* [Material provided]:
— begin —

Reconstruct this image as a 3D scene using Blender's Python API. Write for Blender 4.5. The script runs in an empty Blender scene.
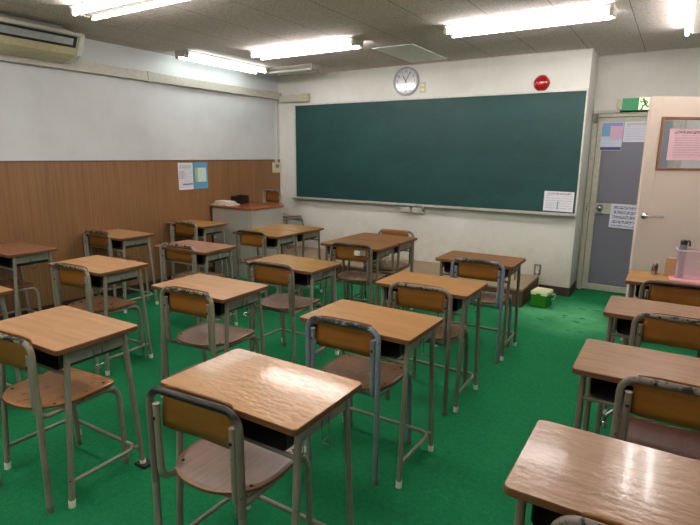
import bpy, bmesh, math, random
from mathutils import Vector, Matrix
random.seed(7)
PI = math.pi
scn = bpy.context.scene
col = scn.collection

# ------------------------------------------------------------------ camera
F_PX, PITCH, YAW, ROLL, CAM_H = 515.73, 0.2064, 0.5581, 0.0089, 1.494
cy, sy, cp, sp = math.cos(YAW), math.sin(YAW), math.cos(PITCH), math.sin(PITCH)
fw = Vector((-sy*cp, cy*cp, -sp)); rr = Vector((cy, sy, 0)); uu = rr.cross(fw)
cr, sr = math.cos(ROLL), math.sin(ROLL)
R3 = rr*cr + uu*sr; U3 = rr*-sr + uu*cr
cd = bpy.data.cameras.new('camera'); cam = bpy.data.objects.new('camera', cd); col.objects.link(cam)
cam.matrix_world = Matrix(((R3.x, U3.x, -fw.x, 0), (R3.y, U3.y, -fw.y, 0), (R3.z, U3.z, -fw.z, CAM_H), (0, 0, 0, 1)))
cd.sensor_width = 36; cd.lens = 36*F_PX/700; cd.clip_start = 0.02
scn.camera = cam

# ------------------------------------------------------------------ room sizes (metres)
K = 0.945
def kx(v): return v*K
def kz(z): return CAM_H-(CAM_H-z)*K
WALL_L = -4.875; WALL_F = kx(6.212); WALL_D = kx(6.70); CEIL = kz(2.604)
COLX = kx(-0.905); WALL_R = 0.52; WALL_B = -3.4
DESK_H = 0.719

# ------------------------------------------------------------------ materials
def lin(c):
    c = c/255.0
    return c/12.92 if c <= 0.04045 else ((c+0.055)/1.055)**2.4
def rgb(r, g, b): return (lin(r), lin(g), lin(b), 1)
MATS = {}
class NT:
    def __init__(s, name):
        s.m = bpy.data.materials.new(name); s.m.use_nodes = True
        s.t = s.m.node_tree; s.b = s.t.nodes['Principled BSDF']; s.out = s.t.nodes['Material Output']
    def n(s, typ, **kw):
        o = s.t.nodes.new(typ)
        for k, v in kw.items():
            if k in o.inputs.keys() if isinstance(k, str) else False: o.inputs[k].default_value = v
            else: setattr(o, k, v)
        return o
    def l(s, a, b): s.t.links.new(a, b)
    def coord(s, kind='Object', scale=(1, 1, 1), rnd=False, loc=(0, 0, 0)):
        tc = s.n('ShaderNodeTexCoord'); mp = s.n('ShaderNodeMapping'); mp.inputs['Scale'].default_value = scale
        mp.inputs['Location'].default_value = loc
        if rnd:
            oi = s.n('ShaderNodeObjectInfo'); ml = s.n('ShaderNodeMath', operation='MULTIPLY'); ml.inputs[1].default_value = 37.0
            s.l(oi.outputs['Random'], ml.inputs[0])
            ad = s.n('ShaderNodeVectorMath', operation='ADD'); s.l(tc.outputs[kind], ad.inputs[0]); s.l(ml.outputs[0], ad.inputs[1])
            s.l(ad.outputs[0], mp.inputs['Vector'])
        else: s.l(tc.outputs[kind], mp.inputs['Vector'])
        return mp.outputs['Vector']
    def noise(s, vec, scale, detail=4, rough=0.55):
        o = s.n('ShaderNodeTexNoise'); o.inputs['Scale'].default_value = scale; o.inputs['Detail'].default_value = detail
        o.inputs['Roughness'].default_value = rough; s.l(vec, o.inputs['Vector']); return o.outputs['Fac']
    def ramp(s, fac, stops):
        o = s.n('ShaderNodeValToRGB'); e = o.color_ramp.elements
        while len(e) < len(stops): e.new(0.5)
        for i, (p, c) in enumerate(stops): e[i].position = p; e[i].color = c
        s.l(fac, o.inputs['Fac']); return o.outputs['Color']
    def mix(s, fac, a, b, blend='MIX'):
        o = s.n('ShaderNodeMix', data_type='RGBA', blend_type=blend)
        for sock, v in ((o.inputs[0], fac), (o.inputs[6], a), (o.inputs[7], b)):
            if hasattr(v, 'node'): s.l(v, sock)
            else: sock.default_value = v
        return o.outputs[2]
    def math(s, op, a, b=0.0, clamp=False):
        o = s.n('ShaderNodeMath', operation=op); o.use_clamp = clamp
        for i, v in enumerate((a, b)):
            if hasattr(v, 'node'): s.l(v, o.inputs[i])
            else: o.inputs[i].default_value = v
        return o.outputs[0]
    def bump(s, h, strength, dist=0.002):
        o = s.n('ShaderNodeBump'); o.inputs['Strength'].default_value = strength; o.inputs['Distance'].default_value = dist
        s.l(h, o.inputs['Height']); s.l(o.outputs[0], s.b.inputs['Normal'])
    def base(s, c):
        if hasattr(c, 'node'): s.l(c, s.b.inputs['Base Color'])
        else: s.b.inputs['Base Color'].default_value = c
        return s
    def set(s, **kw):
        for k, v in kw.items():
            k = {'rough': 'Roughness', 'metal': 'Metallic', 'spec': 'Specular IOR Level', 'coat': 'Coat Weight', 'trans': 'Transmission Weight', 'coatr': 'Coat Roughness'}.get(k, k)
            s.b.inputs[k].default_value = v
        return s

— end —

* [What to do]: Filter out every line that lacks the word "scene", and copy the rest.

* [Response to the exercise]:
Reconstruct this image as a 3D scene using Blender's Python API. Write for Blender 4.5. The script runs in an empty Blender scene.
scn = bpy.context.scene